I think Alas Vegas is the perfect exception to prove the rule, where secrets are effectively used to enhance the game. In other games — most, in my opinion — a GM can easily become enamored with the Iron Screen; the idea that the other players walk in shadows with secrets all around them, revealed in drops and dribbles as the GM fights to keep them in the dark for as long as possible.
What’s the alternative? Well, you could experiment with telling your fellow players all the secret numbers freely. They can see a foe’s armor and weapons, they can see wounds and judge distances — why not outright tell them the difficulty numbers of any task before they even bother rolling?

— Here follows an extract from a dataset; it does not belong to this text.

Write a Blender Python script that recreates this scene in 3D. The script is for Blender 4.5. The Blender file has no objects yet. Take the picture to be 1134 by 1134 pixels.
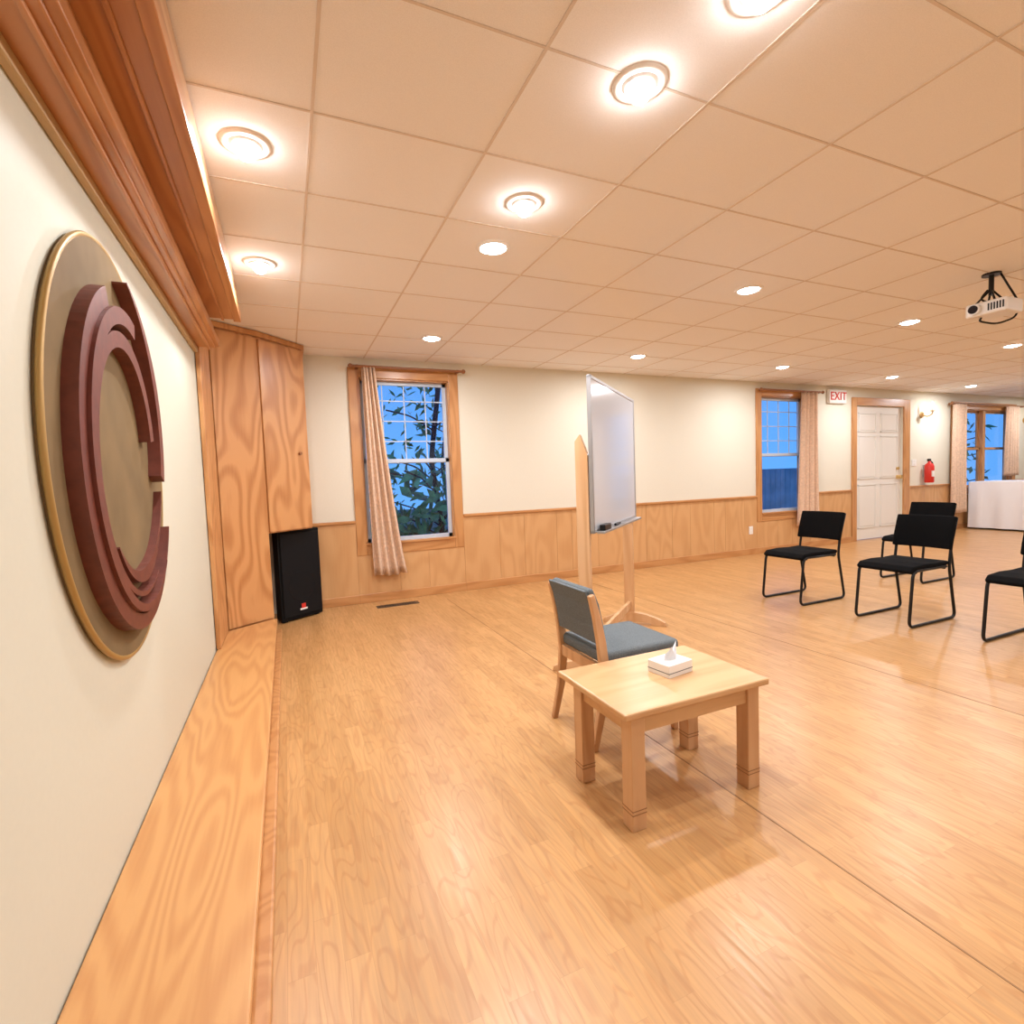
import bpy, bmesh, math, random
from mathutils import Vector, Matrix
random.seed(7)
sc=bpy.context.scene
H=2.39; D=5.2; WX=-.48; EX=15.0; SY=-4.0
# ------------------------------------------------------------------ materials
def newmat(name):
    m=bpy.data.materials.new(name); m.use_nodes=True
    nt=m.node_tree; b=nt.nodes['Principled BSDF']; return m,nt,b
def plain(name,col,rough=.6,metal=0,bump=0,bscale=200,var=0.0,coat=0,spec=.5):
    m,nt,b=newmat(name); N=nt.nodes;L=nt.links
    b.inputs['Roughness'].default_value=rough;b.inputs['Metallic'].default_value=metal
    b.inputs['Coat Weight'].default_value=coat;b.inputs['Specular IOR Level'].default_value=spec
    tc=N.new('ShaderNodeTexCoord');nz=N.new('ShaderNodeTexNoise');nz.inputs['Scale'].default_value=bscale
    nz.inputs['Detail'].default_value=2
    L.new(tc.outputs['Object'],nz.inputs['Vector'])
    r=N.new('ShaderNodeValToRGB'); e=r.color_ramp.elements
    e[0].position=.3;e[1].position=.7
    e[0].color=tuple(c*(1-var) for c in col)+(1,); e[1].color=tuple(min(1,c*(1+var)) for c in col)+(1,)
    L.new(nz.outputs['Fac'],r.inputs['Fac']);L.new(r.outputs['Color'],b.inputs['Base Color'])
    if bump:
        bp=N.new('ShaderNodeBump');bp.inputs['Strength'].default_value=bump;bp.inputs['Distance'].default_value=.003
        L.new(nz.outputs['Fac'],bp.inputs['Height']);L.new(bp.outputs['Normal'],b.inputs['Normal'])
    return m
def emis(name,col,st):
    m,nt,b=newmat(name)
    b.inputs['Base Color'].default_value=(*col,1)
    b.inputs['Emission Color'].default_value=(*col,1);b.inputs['Emission Strength'].default_value=st
    return m
def wood(name,c1,c2,axis='Z',scale=2.2,stretch=.14,rings=9,rough=.35,contrast=.8,coat=.1,fiber=.35):
    m,nt,b=newmat(name);N=nt.nodes;L=nt.links
    tc=N.new('ShaderNodeTexCoord');mp=N.new('ShaderNodeMapping')
    s=[1,1,1];s['XYZ'.index(axis)]=stretch;mp.inputs['Scale'].default_value=s
    L.new(tc.outputs['Object'],mp.inputs['Vector'])
    n1=N.new('ShaderNodeTexNoise');n1.inputs['Scale'].default_value=scale;n1.inputs['Detail'].default_value=1.0;n1.inputs['Roughness'].default_value=.4
    L.new(mp.outputs[0],n1.inputs['Vector'])
    mu=N.new('ShaderNodeMath');mu.operation='MULTIPLY';mu.inputs[1].default_value=rings*6.28
    L.new(n1.outputs['Fac'],mu.inputs[0])
    si=N.new('ShaderNodeMath');si.operation='SINE';L.new(mu.outputs[0],si.inputs[0])
    mr=N.new('ShaderNodeMapRange');mr.inputs['From Min'].default_value=-1;mr.inputs['From Max'].default_value=1
    L.new(si.outputs[0],mr.inputs['Value'])
    mp2=N.new('ShaderNodeMapping');s2=[60,60,60];s2['XYZ'.index(axis)]=3;mp2.inputs['Scale'].default_value=s2
    L.new(tc.outputs['Object'],mp2.inputs['Vector'])
    n2=N.new('ShaderNodeTexNoise');n2.inputs['Scale'].default_value=1.5;n2.inputs['Detail'].default_value=2
    L.new(mp2.outputs[0],n2.inputs['Vector'])
    mx=N.new('ShaderNodeMix');mx.inputs['Factor'].default_value=fiber
    L.new(mr.outputs[0],mx.inputs[2]);L.new(n2.outputs['Fac'],mx.inputs[3])
    r=N.new('ShaderNodeValToRGB');e=r.color_ramp.elements
    e[0].position=.5-.5*contrast;e[1].position=.5+.2*contrast
    e[0].color=(*c2,1);e[1].color=(*c1,1)
    L.new(mx.outputs[0],r.inputs['Fac']);L.new(r.outputs[0],b.inputs['Base Color'])
    b.inputs['Roughness'].default_value=rough;b.inputs['Coat Weight'].default_value=coat;b.inputs['Coat Roughness'].default_value=.25
    return m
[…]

There are games which urge this: FATE encourages letting the players know what numbers they need to reach to succeed at any given task, and many games such as Mörk Borg, or systems that are Powered by the Apocalypse or Forged in the Dark, have immutable number-results. Everyone knows if you succeed or fail as soon as the dice stop rolling.
Another option is to embrace the design that games like Rainworld: R2 have; no observation or investigation skills. Instead, tell the players what they see in a “wide” establishing shot, and then if they say they poke around a specific corner or under a specific rug, tell them what a “deep” investigation reveals. Hide information behind in-game action, not skill-rolls or ability-checks.
In a game crafted for it, secrets can be a blessing, but its a powerful drug. I’ve ruined games I’ve run in the past, succumbing to the idea that I was some sort of secret-keeper, doing everything in my power to keep the players weak and ignorant for as long as possible. I wonder if these moments are a genre-trope as much as dragons or lasers. Perhaps forcing these moments into every game is akin to putting a musical number in every game you play, no matter the genre.
As always, the method that works best for your group may not work best for another. I think it’s definitely worth exploring.